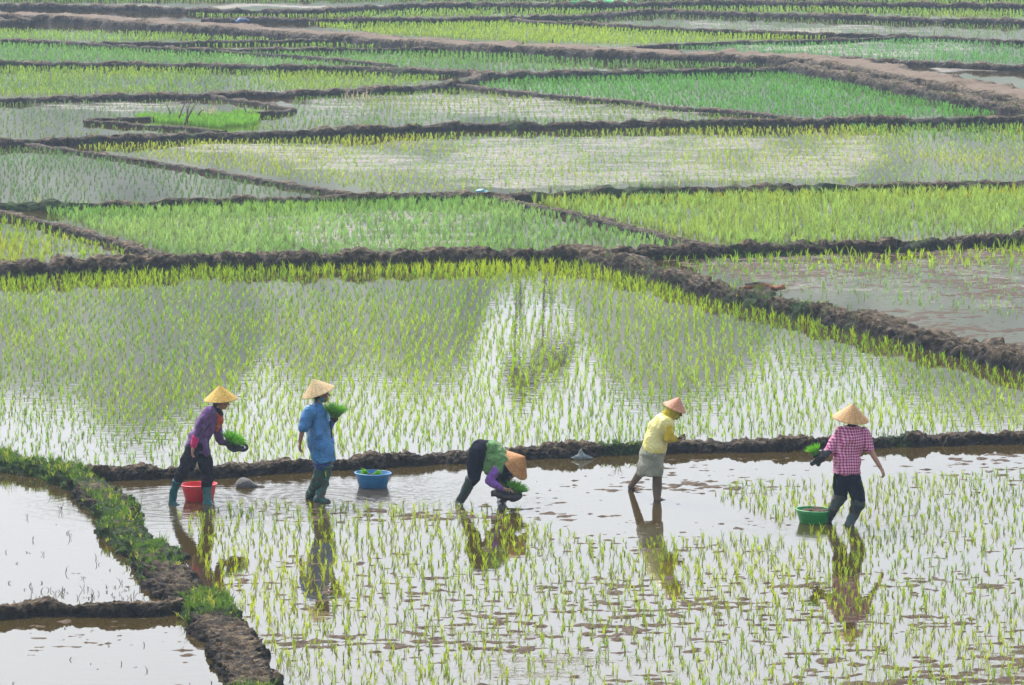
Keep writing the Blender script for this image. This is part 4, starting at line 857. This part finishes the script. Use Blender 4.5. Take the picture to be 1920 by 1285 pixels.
b = MB(); sections(b, [(q(1585.5, 888), .183, .145), (q(1586, 880), .180, .145), (q(1588, 858), .168, .135), (q(1592, 834), .172, .14), (q(1595, 818), .172, .135), (q(1596, 808), .145, .11), (q(1597, 802), .08, .075)], Y_)
b.chain([sh, q(1563, 830), el, q(1549, 851, -.06)], [.070, .066, .060, .045], 16); b.chain([sh2, q(1625, 830), q(1629, 842, -.01)], [.072, .068, .064], 16)
blob('checked_shirt', b, .009, M_PLAID, e, folds(.022, 7, 17, (1, 1, 1)), 1)
b = MB(); sections(b, [(q(1587, 884), .155, .12), (q(1588, 900), .165, .125), (q(1588, 910), .14, .11)], Y_); b.chain([q(1577, 900, .0), q(1575, 915, .03), k1, q(1572, 938, .06)], [.105, .098, .078, .065], 16); b.chain([q(1599, 900, 0), q(1605, 920, -.03), k2, q(1605, 948, -.05)], [.105, .100, .080, .068], 16); blob('trousers', b, .010, M_NAVY, e, folds(.010, 9, 6), 2)
boot(e, [q(1576, 930, .06), q(1563, 954, .03), a1], [.084, .066, .052], M_BOOTD, (-.08, .06, -.05)); boot(e, [q(1608, 944, -.05), q(1600, 965, -.02), a2], [.086, .068, .054], M_BOOTD, (-.04, .1, -.05))
face_parts(e, hc, fd, up, M_HAIR); conical_hat(e, q(1593.5, 785.5, -.0), (.13, -.18, 1), .232, .20, straw_mat('tan straw', (.76, .48, .20), (.62, .34, .12)))
e2 = empty('root_tray', q(1535, 860, -.1)); tag(e2, 'dark muddy bag in the left hand of the person in the checked shirt', 'tray', 'dark trays under held seedlings')
b = MB(); b.chain([q(1548, 850, -.09), q(1537, 858, -.12), q(1521, 870, -.12)], [.05, .075, .02], 12, (Y_, .7)); b.capsule(q(1537, 858, -.12), .07, q(1533, 871, -.12), .02); blob('bag', b, .008, M_BLACKP, e2, folds(.012, 16, 3, (1, 1, 1)), 1)
bundle((1527, 854), q, (-.35, -.1, 1), 220, .15, .55, 'small seedling bundle poking from the dark bag of the person in the checked shirt', -.12, root=.035)

# ------------------------------------------------------------------ basins and small things
def basin(px, py, r, h, m, label, tilt=0):
    p = at(px, py, 0); e = empty('basin', p); tag(e, label, 'basin', 'plastic basins standing in the mud'); M = Matrix.Translation(p-Vector((0, 0, .02))) @ Matrix.Rotation(tilt, 4, 'Y'); h += .02
    b = MB(); b.lathe([(.001, 0), (r*.70, 0), (r*.74, .008), (r*.80, h*.35), (r*.815, h*.37), (r*.88, h*.72), (r*.895, h*.74), (r*.93, h*.96), (r*.915, h*.96), (r*.86, h*.6), (r*.77, h*.2), (r*.70, .015), (.001, .014)], M, 48); b.build('bowl', m, e)
    b = MB(); b.lathe([(r*.925, h*.955), (r*.99, h*.945), (r, h*.965), (r*.995, h*1.0), (r*.93, h*1.01), (r*.905, h*.985), (r*.925, h*.955)], M, 48); b.build('rim', m, e)
    return p, e
basin(374, 938, .245, .215, plastic_mat('red plastic', (.85, .010, .018)), 'bright red plastic basin between the boots of the person in purple', R(-1.5))
pb, _ = basin(699, 912, .250, .185, plastic_mat('blue plastic', (.015, .22, .52)), 'blue plastic basin with a few seedlings inside, standing alone on the open mud', R(1))
pg, _ = basin(1526, 979, .245, .165, plastic_mat('green plastic', (.008, .34, .055)), 'green plastic basin by the boots of the person in the checked shirt', R(2))
b = MB(); b.ellipsoid(pg+Vector((.03, .05, .12)), (.19, .17, .035)); e = empty('mud_heap', pg+Vector((0, 0, .1))); tag(e, 'dark clod of root mud lying inside the green basin', 'mud heap'); blob('clod', b, .012, M_MUD, e, folds(.02, 14, 3, (1, 1, 1)), 1)
for k, (dx, dy, dd, lb) in enumerate([(-.07, .02, (-.8, -.3, .35), 'small seedling bundle lying at the left side of the blue basin'), (.02, -.02, (1, -.3, .25), 'light green seedling bundle lying flat in the middle of the blue basin')]):
    class G:
        def __call__(s, px, py, d=0): return pb+Vector((dx, dy, .15))
    bundle((680+k*20, 880), G(), dd, 140, .12, .5, lb, root=.03)
q = Frame(465, 913); e = empty('sack', q.o); tag(e, 'grey half sunken sack with a twisted neck lying in the water beside the red basin', 'sack')
b = MB(); b.ellipsoid(q(459, 908), (.125, .12, .085)); b.ellipsoid(q(468, 911), (.10, .09, .055)); b.chain([q(470, 910), q(482, 913), q(494, 915)], [.05, .025, .020]); blob('cloth', b, .010, cloth_mat('grey sacking', (.15, .145, .13), (.10, .095, .085)), e, folds(.010, 12, 3, (1, 1, 1)), 1)
b = MB(); b.lathe([(.022+.008*math.cos(t), .008*math.sin(t)) for t in np.linspace(0, 2*math.pi, 9)], Matrix.Translation(q(481, 912.5)) @ Matrix.Rotation(R(85), 4, 'Y'), 14); b.build('tie', M_BLACKP, e)
# grey-green plastic bag at the foot of the bank
q = Frame(1090, 862); e = empty('plastic_bag', q.o); tag(e, 'grey pointed plastic bag lying against the foot of the near bank', 'bag', 'litter on the banks')
b = MB(); b.chain([q(1072, 859), q(1090, 856), q(1110, 859)], [.015, .05, .015], 10, (Y_, .5)); b.chain([q(1090, 856), q(1090, 843)], [.07, .008], 10, (Y_, .6)); blob('bag', b, .008, plastic_mat('grey film', (.20, .25, .24), .3), e, folds(.008, 20, 3, (1, 1, 1)), 1)
q = Frame(912, 368); e = empty('plastic_bag', q.o); tag(e, 'teal plastic bag dropped on the crest of the far bank', 'bag', 'litter on the banks')
b = MB(); b.ellipsoid(q(904, 362, -.12), (.16, .10, .08)); b.chain([q(906, 363, -.14), q(918, 366, -.2), q(931, 370, -.22)], [.10, .07, .025]); blob('bag', b, .012, plastic_mat('teal film', (.03, .22, .26), .3), e, folds(.02, 12, 3, (1, 1, 1)), 1)
q = Frame(454, 46); e = empty('tarpaulin', q.o); tag(e, 'small dark blue tarpaulin bundle on the dirt road in the distance', 'tarpaulin')
b = MB(); b.ellipsoid(q(448, 40), (.15, .2, .10)); b.ellipsoid(q(458, 39), (.18, .2, .09)); blob('sheet', b, .02, plastic_mat('blue tarpaulin', (.03, .09, .22), .5), e, folds(.05, 6, 3, (1, 1, 1)), 1)
q = Frame(1130, 8); e = empty('net', q.o); tag(e, 'long bright green net laid along the bank at the top of the photo', 'net')
b = MB(); b.chain([q(1072, 4), q(1130, 4.5), q(1192, 5)], [.05, .07, .05], 10); blob('mesh_sheet', b, .02, plastic_mat('green net', (.05, .6, .2), .6), e, folds(.03, 6, 3, (1, 1, 1)), 1)
# orange-brown driftwood on the diagonal bank
q = Frame(1430, 553); e = empty('driftwood', q.o); tag(e, 'rust coloured broken branch lying across the crest of the diagonal bank', 'branch', 'wood lying on the banks')
M_RUST = cloth_mat('rusty wood', (.40, .15, .06), (.16, .08, .05), sc=12); b = MB(); b.chain([q(1385, 541), q(1405, 538), q(1430, 536), q(1455, 541), q(1470, 540)], [.02, .05, .055, .04, .03]); b.chain([q(1430, 536), q(1448, 533)], [.04, .015]); b.chain([q(1462, 541), q(1470, 535)], [.03, .02]); blob('branch', b, .012, M_RUST, e, folds(.02, 10, 3, (1, 1, 1)), 1)
b = MB(); b.chain([q(1398, 533.5), q(1420, 531.5), q(1436, 533)], [.02, .035, .015]); blob('bark', b, .012, M_BARK, e, folds(.01, 10, 3), 1)
q = Frame(1350, 540); e = empty('stone', q.o); tag(e, 'flat grey stone leaning on the diagonal bank left of the rusty branch', 'stone')
b = MB(); b.chain([q(1337, 541), q(1357, 533)], [.04, .05], 10, (Z_, .4)); blob('slab', b, .01, cloth_mat('grey stone', (.16, .16, .17)), e, folds(.015, 9, 3), 1)
q = Frame(1062, 478); e = empty('plank', q.o); tag(e, 'dark wooden plank set on edge along the crest of the long bank', 'plank', 'wood lying on the banks')
b = MB(); rings = [[q(px, 465+dy+(.6*math.sin(px*.3)), dd) for (dy, dd) in ((-4, 0), (-4, .05), (4, .05), (4, 0))] for px in np.linspace(1034, 1096, 12)]; b.loft(rings); b.build('board', cloth_mat('dark plank', (.07, .045, .03)), e, False)
q = Frame(1215, 490); e = empty('log', q.o); tag(e, 'pale muddy log on the bank where the banks meet right of centre', 'log', 'wood lying on the banks')
b = MB(); b.chain([q(1165, 480), q(1185, 484), q(1208, 484)], [.05, .075, .04]); blob('trunk', b, .012, cloth_mat('muddy wood', (.20, .15, .11)), e, folds(.02, 9, 3), 1)
q = Frame(1222, 482); e = empty('cloth_rag', q.o); tag(e, 'small orange and white rag caught on the bank junction right of centre', 'rag', 'litter on the banks')
b = MB(); b.ellipsoid(q(1224, 477), (.07, .05, .04)); blob('rag', b, .01, cloth_mat('orange rag', (.75, .38, .16)), e, folds(.02, 14, 3, (1, 1, 1)), 1); b = MB(); b.chain([q(1216, 477), q(1217, 466)], [.03, .012]); blob('tail', b, .01, cloth_mat('pale rag', (.5, .42, .42)), e, None, 1)
# reeds and sticks on the small loop of bank
q = Frame(350, 236); GY = [((346, 238), (352, 212), (356, 192)), ((350, 226), (360, 205), (370, 191)), ((336, 222), (342, 205), (349, 191)), ((320, 215), (316, 203), (311, 194)), ((372, 216), (378, 208), (386, 205)), ((462, 210), (458, 202), (455, 197)), ((345, 236), (356, 214), (366, 203)), ((352, 232), (351, 212), (351, 196))]
for k, pts in enumerate(GY):
    lb = ['tall dark bare stem rising in the middle of the small grassy island', 'leaning bare stem with its tip bent right on the small island', 'thin bare stem leaning right at the back of the small island', 'short bare twig leaning left at the left of the island stems', 'short arched twig right of the island stems', 'lone short twig on the right arm of the small looped bank', 'thick low bare stem crossing the island stems', 'upright thin bare stem between the leaning island stems'][k]
    P3 = [q(*p) for p in pts]; b = MB(); P3 = spline([tuple(p) for p in P3], .12); b.tube([tuple(p) for p in P3], list(np.linspace(.022, .008, len(P3))), 6); o = b.build('dead_stem', M_BARK, None); tag(o, lb, 'dead stem', 'bare stems on the small island')
# pale dry tufts of grass on the far banks
tp = []
for (px, py, n) in [(390, 212, 14), (396, 214, 10), (655, 182, 8), (685, 182, 8), (672, 182, 5)]:
    p = at(px, py, .12)
    for k in range(n): tp.append((p.x+rng.normal(0, .12), p.y+rng.normal(0, .1), .05))
tp = np.array(tp); V, T, ix = blades(tp, np.full(len(tp), .36), .012, .6, 1, 91); tag(link('dry_grass', raw_mesh('dry_grass', V, T, False, {'tint': np.repeat([[.62, .52, .36]], len(V), 0)}), None, M_GRASS), kind='stuff')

▶ INSTRUCTIONS FOR THE TASK: Up to and including the line with "bundle((1527, 854), q, (-.35, -.1, 1), 220, .15, .55, 'small", copy the data above from its first line. Skip pictures.

▶ RESULT FOR THIS EXERCISE:
Keep writing the Blender script for this image. This is part 4, starting at line 857. This part finishes the script. Use Blender 4.5. Take the picture to be 1920 by 1285 pixels.
b = MB(); sections(b, [(q(1585.5, 888), .183, .145), (q(1586, 880), .180, .145), (q(1588, 858), .168, .135), (q(1592, 834), .172, .14), (q(1595, 818), .172, .135), (q(1596, 808), .145, .11), (q(1597, 802), .08, .075)], Y_)
b.chain([sh, q(1563, 830), el, q(1549, 851, -.06)], [.070, .066, .060, .045], 16); b.chain([sh2, q(1625, 830), q(1629, 842, -.01)], [.072, .068, .064], 16)
blob('checked_shirt', b, .009, M_PLAID, e, folds(.022, 7, 17, (1, 1, 1)), 1)
b = MB(); sections(b, [(q(1587, 884), .155, .12), (q(1588, 900), .165, .125), (q(1588, 910), .14, .11)], Y_); b.chain([q(1577, 900, .0), q(1575, 915, .03), k1, q(1572, 938, .06)], [.105, .098, .078, .065], 16); b.chain([q(1599, 900, 0), q(1605, 920, -.03), k2, q(1605, 948, -.05)], [.105, .100, .080, .068], 16); blob('trousers', b, .010, M_NAVY, e, folds(.010, 9, 6), 2)
boot(e, [q(1576, 930, .06), q(1563, 954, .03), a1], [.084, .066, .052], M_BOOTD, (-.08, .06, -.05)); boot(e, [q(1608, 944, -.05), q(1600, 965, -.02), a2], [.086, .068, .054], M_BOOTD, (-.04, .1, -.05))
face_parts(e, hc, fd, up, M_HAIR); conical_hat(e, q(1593.5, 785.5, -.0), (.13, -.18, 1), .232, .20, straw_mat('tan straw', (.76, .48, .20), (.62, .34, .12)))
e2 = empty('root_tray', q(1535, 860, -.1)); tag(e2, 'dark muddy bag in the left hand of the person in the checked shirt', 'tray', 'dark trays under held seedlings')
b = MB(); b.chain([q(1548, 850, -.09), q(1537, 858, -.12), q(1521, 870, -.12)], [.05, .075, .02], 12, (Y_, .7)); b.capsule(q(1537, 858, -.12), .07, q(1533, 871, -.12), .02); blob('bag', b, .008, M_BLACKP, e2, folds(.012, 16, 3, (1, 1, 1)), 1)
bundle((1527, 854), q, (-.35, -.1, 1), 220, .15, .55, 'small seedling bundle poking from the dark bag of the person in the checked shirt', -.12, root=.035)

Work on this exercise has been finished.